⟨
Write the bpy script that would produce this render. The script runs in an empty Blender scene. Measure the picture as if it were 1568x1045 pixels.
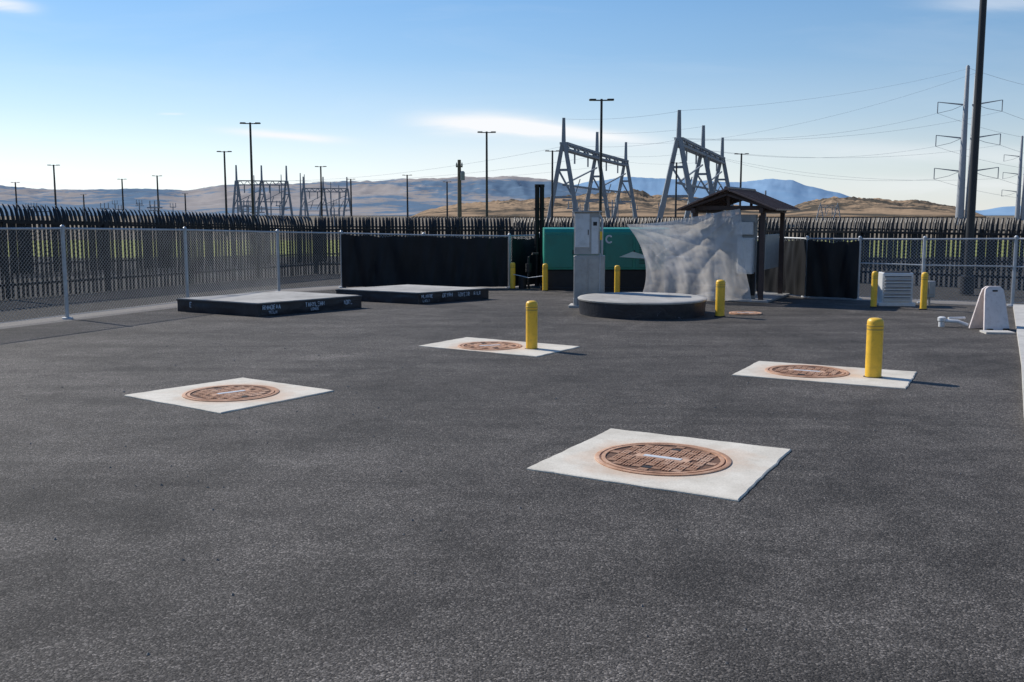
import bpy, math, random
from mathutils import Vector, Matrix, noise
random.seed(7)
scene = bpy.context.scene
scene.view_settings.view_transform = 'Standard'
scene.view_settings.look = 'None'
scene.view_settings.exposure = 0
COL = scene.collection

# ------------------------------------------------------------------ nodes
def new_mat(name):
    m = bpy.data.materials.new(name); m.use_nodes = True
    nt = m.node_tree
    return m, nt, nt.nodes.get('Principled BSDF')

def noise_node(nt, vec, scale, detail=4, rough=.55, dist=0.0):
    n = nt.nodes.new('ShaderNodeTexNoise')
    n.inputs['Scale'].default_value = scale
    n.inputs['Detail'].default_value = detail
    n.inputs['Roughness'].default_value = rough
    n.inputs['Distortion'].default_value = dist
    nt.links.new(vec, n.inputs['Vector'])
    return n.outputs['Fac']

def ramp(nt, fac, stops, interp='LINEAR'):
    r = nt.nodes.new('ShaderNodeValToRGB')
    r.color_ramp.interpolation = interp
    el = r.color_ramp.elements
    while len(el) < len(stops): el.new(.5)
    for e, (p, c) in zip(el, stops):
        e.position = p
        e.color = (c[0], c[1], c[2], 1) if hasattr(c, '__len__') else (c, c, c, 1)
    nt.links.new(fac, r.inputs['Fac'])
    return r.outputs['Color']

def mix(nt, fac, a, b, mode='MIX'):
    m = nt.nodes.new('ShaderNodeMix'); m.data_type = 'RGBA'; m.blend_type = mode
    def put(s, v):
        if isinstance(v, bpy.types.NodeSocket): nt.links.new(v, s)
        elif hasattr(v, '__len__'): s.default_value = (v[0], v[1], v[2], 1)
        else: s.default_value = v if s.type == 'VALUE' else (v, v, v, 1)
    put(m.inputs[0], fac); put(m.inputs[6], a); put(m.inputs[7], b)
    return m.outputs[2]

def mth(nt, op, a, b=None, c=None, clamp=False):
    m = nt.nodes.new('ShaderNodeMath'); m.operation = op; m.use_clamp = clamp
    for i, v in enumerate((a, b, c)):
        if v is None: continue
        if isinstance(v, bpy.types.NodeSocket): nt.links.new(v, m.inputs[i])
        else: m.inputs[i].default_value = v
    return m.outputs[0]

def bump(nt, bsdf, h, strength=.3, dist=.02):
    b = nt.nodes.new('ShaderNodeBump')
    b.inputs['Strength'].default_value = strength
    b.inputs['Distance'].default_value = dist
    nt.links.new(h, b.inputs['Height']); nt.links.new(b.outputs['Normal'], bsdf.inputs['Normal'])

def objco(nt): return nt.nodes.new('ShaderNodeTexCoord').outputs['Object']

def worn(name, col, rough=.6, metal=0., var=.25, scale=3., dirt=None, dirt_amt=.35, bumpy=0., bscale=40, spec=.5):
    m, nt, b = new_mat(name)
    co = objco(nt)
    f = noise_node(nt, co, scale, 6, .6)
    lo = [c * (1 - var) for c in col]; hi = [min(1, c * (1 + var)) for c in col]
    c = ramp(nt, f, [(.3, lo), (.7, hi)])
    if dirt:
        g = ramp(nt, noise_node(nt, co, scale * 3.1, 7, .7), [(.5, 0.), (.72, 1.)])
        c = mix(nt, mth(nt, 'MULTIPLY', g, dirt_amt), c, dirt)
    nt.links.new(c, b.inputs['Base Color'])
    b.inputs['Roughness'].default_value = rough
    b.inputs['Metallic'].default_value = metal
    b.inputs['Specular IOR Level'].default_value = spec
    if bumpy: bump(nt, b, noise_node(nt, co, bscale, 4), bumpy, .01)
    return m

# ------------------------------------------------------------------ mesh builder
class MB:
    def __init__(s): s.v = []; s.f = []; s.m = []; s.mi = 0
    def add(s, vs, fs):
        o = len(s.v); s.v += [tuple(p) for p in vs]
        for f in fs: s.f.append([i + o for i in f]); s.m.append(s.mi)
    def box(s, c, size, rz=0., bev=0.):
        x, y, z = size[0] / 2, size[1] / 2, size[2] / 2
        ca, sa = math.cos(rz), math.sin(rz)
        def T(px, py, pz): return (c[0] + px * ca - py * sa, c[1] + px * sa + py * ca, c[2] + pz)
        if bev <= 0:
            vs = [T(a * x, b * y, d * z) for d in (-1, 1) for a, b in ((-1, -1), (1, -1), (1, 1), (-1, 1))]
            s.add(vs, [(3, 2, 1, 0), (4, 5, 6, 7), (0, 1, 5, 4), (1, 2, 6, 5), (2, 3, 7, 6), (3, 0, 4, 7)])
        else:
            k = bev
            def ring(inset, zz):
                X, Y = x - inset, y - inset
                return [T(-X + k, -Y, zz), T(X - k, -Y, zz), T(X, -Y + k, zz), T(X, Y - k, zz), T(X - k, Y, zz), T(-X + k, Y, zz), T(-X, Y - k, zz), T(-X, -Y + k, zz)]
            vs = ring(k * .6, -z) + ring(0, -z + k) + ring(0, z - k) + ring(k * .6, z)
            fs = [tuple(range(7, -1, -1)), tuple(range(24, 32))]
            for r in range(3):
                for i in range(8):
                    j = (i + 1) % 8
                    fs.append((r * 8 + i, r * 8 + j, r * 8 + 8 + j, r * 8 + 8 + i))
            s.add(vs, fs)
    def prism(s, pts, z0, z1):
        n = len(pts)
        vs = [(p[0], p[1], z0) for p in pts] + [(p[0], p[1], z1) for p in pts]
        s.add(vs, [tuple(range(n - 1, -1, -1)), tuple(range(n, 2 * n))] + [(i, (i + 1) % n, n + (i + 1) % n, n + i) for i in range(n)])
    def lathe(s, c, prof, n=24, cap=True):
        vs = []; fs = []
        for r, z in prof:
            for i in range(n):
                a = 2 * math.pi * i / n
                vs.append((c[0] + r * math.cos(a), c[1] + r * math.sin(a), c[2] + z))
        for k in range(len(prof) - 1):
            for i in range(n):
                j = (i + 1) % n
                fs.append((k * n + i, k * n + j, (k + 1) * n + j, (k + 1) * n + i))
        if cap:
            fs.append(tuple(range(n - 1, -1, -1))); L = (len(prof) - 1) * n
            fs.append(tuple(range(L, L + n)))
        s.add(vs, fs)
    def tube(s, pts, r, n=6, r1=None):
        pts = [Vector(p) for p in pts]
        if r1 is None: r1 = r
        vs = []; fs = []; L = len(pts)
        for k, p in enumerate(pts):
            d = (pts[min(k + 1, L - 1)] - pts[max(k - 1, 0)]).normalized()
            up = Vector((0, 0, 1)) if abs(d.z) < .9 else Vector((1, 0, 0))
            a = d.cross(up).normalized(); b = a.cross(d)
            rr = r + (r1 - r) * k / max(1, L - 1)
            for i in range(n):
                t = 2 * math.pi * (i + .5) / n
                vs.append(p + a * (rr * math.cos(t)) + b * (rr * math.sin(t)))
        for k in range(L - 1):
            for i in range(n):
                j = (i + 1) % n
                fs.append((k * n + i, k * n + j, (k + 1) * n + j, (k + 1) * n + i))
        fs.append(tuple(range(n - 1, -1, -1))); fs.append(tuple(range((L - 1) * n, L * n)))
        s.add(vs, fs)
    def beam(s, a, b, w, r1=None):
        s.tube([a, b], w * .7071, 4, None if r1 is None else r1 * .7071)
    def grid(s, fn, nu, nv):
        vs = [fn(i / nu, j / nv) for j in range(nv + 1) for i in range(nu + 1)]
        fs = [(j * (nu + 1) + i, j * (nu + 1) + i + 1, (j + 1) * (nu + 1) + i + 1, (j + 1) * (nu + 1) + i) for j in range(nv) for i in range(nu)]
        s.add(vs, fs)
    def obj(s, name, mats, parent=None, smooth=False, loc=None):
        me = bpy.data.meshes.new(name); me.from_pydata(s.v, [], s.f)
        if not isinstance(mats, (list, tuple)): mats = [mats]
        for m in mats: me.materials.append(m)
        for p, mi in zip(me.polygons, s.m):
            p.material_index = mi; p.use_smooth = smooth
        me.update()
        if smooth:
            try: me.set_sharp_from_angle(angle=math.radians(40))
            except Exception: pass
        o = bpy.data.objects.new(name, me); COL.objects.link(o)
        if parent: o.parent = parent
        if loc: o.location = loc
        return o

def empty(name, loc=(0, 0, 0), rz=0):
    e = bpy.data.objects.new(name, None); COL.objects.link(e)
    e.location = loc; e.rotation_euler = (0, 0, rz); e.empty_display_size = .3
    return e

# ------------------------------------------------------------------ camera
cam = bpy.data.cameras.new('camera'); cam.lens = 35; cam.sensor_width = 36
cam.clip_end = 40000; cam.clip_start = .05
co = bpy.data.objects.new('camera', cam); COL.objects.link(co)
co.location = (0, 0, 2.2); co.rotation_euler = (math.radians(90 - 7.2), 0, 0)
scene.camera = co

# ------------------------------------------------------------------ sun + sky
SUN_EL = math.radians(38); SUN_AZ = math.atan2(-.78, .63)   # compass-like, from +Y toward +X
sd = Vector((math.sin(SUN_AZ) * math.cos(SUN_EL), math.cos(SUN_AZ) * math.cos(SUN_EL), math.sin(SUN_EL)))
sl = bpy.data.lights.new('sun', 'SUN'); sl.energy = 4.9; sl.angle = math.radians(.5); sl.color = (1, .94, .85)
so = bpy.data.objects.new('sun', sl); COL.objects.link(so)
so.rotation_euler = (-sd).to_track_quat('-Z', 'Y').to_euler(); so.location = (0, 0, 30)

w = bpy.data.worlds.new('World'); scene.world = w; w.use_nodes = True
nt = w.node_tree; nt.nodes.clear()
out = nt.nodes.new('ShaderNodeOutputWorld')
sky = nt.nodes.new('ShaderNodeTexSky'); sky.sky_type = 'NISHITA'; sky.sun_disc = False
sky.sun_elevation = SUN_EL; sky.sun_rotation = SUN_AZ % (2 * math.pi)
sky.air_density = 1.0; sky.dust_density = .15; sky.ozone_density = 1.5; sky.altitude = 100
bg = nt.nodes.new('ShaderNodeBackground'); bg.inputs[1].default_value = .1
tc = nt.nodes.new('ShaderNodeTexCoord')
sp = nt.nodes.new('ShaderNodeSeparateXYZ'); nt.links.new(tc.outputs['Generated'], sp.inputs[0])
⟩
⟨
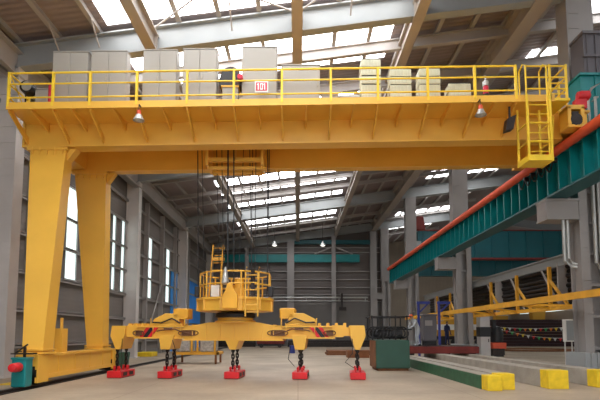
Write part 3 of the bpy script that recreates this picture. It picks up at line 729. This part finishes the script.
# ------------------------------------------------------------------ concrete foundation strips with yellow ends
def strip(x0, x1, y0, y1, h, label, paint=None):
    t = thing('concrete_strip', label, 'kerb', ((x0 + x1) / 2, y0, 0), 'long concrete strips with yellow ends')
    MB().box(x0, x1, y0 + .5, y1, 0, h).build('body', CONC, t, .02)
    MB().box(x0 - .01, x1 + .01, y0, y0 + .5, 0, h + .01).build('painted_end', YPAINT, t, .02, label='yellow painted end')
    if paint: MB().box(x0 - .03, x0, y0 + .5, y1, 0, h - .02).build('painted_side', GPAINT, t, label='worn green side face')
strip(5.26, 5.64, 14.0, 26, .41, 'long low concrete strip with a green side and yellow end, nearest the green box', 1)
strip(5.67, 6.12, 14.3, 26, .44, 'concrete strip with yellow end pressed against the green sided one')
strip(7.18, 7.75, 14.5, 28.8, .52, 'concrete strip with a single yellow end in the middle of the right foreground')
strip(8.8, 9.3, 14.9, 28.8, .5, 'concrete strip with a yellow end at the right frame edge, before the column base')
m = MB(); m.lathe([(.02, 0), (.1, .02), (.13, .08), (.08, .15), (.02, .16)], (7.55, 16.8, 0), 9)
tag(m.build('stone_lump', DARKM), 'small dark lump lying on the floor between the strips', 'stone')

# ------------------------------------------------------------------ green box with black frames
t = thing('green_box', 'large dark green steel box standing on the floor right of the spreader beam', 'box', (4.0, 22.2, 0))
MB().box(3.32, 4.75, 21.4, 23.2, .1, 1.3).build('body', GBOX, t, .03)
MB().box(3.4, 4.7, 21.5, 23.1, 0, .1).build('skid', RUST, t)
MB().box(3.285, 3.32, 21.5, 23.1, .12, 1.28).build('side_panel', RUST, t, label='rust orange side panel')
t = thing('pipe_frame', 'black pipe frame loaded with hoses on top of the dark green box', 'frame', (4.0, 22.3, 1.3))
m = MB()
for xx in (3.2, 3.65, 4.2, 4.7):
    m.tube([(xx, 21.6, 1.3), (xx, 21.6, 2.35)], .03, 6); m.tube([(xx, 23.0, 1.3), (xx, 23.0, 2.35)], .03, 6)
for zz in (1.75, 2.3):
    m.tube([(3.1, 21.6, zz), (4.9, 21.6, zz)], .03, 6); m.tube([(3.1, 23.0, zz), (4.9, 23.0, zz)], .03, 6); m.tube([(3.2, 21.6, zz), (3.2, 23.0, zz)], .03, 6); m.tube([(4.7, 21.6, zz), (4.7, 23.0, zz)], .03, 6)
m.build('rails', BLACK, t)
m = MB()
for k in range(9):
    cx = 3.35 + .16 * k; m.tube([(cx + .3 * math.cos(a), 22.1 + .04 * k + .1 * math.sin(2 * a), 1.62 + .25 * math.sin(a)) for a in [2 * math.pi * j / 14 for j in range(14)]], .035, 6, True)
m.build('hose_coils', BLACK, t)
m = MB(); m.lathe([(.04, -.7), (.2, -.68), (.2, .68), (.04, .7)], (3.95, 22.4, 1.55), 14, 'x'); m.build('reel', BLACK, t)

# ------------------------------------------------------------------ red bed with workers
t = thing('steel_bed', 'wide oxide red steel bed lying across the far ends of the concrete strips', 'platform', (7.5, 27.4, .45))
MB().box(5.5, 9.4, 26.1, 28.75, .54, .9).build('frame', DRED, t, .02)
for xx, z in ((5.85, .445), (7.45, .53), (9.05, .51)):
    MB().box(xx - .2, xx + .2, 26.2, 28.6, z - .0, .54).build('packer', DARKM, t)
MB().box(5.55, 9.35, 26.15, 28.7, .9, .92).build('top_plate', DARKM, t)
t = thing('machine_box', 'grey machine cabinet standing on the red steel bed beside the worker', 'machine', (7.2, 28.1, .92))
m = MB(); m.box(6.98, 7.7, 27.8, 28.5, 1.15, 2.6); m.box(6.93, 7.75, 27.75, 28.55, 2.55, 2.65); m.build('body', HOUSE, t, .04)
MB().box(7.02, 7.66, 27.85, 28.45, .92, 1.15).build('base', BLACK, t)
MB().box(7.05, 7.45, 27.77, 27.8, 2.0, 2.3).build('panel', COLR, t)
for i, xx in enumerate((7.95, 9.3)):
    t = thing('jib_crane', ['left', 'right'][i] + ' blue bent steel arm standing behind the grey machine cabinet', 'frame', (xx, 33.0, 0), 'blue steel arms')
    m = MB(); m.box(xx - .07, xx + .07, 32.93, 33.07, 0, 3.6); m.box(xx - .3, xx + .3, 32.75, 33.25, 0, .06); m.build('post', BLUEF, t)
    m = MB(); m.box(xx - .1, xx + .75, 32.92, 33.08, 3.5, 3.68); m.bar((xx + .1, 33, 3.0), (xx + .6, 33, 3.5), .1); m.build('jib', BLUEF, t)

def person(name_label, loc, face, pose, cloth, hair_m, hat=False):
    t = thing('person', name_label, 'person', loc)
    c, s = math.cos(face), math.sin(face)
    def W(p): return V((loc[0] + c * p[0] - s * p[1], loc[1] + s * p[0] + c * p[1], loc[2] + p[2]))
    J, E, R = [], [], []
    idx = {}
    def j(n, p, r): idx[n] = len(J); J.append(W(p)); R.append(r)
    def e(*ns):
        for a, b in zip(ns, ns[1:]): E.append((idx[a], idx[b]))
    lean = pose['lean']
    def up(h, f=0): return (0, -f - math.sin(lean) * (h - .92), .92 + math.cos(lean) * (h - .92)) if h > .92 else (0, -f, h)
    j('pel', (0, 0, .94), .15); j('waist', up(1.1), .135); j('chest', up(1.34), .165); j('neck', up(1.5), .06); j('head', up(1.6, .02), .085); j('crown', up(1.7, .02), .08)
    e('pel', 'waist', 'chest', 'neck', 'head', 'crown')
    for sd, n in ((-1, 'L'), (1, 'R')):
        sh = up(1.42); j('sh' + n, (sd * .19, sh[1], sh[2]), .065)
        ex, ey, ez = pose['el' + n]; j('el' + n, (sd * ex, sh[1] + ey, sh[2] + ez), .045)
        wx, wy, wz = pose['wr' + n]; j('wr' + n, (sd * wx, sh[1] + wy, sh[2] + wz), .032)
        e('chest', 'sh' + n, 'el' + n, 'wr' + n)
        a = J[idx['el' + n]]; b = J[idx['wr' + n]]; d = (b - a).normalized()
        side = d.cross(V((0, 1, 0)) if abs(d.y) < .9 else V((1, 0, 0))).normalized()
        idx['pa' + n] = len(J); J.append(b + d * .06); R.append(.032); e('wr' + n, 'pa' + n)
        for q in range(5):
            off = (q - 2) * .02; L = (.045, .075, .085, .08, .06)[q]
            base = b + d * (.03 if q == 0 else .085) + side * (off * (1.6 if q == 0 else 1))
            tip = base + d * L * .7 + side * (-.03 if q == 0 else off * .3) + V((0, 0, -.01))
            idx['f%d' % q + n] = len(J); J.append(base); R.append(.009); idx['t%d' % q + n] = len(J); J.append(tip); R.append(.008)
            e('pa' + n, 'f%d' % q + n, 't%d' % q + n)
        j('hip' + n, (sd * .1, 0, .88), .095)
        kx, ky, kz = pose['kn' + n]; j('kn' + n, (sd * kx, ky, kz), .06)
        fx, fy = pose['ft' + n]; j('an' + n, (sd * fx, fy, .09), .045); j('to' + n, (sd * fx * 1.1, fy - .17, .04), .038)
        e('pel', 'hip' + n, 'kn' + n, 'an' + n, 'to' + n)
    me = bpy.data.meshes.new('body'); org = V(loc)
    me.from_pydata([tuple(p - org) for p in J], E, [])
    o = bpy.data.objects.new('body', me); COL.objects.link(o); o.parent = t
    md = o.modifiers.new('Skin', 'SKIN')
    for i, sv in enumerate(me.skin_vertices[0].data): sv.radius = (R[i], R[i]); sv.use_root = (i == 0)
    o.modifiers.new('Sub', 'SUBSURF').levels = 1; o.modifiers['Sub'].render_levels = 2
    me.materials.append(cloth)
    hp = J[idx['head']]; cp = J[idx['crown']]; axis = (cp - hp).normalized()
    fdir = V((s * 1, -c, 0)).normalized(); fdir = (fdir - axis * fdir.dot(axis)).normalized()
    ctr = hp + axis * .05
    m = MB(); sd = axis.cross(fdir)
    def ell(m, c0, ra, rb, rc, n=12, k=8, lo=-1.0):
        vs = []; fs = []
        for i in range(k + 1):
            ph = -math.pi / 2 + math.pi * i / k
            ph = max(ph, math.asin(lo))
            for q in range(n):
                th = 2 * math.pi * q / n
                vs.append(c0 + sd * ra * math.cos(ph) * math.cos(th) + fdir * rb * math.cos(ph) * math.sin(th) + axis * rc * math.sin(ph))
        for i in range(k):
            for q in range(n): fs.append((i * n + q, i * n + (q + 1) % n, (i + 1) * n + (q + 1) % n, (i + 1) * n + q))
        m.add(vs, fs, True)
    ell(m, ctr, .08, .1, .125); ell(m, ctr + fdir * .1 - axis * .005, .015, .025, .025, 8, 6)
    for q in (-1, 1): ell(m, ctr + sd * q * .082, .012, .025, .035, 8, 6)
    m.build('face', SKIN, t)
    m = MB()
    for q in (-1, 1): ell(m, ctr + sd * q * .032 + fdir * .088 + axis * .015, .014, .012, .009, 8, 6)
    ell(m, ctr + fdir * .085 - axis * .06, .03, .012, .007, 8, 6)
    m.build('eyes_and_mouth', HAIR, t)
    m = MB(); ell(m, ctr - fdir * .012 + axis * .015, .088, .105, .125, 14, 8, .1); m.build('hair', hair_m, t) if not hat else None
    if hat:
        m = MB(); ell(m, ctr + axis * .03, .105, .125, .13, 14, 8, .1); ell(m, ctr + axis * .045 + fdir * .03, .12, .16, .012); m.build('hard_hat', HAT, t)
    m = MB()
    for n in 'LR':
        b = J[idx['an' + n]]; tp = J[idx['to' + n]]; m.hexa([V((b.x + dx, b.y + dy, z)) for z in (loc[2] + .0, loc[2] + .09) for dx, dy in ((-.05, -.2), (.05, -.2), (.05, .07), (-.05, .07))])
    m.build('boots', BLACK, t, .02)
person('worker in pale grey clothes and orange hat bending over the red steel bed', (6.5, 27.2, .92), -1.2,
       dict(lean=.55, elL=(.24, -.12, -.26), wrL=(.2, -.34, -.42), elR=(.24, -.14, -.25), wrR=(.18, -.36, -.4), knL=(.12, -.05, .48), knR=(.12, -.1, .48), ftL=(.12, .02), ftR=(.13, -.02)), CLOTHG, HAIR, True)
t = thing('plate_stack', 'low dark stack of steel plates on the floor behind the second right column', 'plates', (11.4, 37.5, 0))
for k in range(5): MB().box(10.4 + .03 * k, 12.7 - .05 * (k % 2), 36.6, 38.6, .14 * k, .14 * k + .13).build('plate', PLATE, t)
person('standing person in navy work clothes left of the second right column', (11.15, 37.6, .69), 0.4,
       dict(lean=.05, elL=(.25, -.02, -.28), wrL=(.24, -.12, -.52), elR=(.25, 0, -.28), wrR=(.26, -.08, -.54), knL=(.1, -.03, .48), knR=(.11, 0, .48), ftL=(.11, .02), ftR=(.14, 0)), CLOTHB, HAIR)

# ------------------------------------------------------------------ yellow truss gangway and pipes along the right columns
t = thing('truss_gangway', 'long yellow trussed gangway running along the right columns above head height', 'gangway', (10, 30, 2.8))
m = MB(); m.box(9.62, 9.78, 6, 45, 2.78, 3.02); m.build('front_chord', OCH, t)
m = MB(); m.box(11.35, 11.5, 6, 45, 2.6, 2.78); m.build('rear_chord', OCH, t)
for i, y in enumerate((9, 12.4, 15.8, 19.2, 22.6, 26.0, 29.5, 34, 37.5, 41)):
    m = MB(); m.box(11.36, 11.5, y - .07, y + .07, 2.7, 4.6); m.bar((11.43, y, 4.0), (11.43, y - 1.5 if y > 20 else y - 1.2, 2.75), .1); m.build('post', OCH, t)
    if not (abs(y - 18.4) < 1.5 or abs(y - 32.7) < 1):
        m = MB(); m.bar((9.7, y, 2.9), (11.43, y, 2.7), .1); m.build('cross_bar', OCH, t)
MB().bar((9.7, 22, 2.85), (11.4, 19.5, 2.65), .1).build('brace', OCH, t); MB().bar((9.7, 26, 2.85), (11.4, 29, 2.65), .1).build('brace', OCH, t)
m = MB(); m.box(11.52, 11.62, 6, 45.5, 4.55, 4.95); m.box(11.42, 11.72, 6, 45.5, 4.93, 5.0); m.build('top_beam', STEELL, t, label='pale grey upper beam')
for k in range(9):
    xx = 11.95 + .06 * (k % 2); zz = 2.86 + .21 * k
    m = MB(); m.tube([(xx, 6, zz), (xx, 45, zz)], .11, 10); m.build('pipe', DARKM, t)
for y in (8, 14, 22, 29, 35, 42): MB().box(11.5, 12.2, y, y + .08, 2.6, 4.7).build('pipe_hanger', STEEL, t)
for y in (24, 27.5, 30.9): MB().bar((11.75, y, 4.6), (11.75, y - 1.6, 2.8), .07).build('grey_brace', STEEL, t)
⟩
Your goal: Leaving the pictures out, write out exactly the lines from the line containing "Write the bpy" through the line containing "return r.outputs['Color']", both included.

The completed task:
Write the bpy script that would produce this render. The script runs in an empty Blender scene. Measure the picture as if it were 1568x1045 pixels.
import bpy, math, random
from mathutils import Vector, Matrix, noise
random.seed(7)
scene = bpy.context.scene
scene.view_settings.view_transform = 'Standard'
scene.view_settings.look = 'None'
scene.view_settings.exposure = 0
COL = scene.collection

# ------------------------------------------------------------------ nodes
def new_mat(name):
    m = bpy.data.materials.new(name); m.use_nodes = True
    nt = m.node_tree
    return m, nt, nt.nodes.get('Principled BSDF')

def noise_node(nt, vec, scale, detail=4, rough=.55, dist=0.0):
    n = nt.nodes.new('ShaderNodeTexNoise')
    n.inputs['Scale'].default_value = scale
    n.inputs['Detail'].default_value = detail
    n.inputs['Roughness'].default_value = rough
    n.inputs['Distortion'].default_value = dist
    nt.links.new(vec, n.inputs['Vector'])
    return n.outputs['Fac']

def ramp(nt, fac, stops, interp='LINEAR'):
    r = nt.nodes.new('ShaderNodeValToRGB')
    r.color_ramp.interpolation = interp
    el = r.color_ramp.elements
    while len(el) < len(stops): el.new(.5)
    for e, (p, c) in zip(el, stops):
        e.position = p
        e.color = (c[0], c[1], c[2], 1) if hasattr(c, '__len__') else (c, c, c, 1)
    nt.links.new(fac, r.inputs['Fac'])
    return r.outputs['Color']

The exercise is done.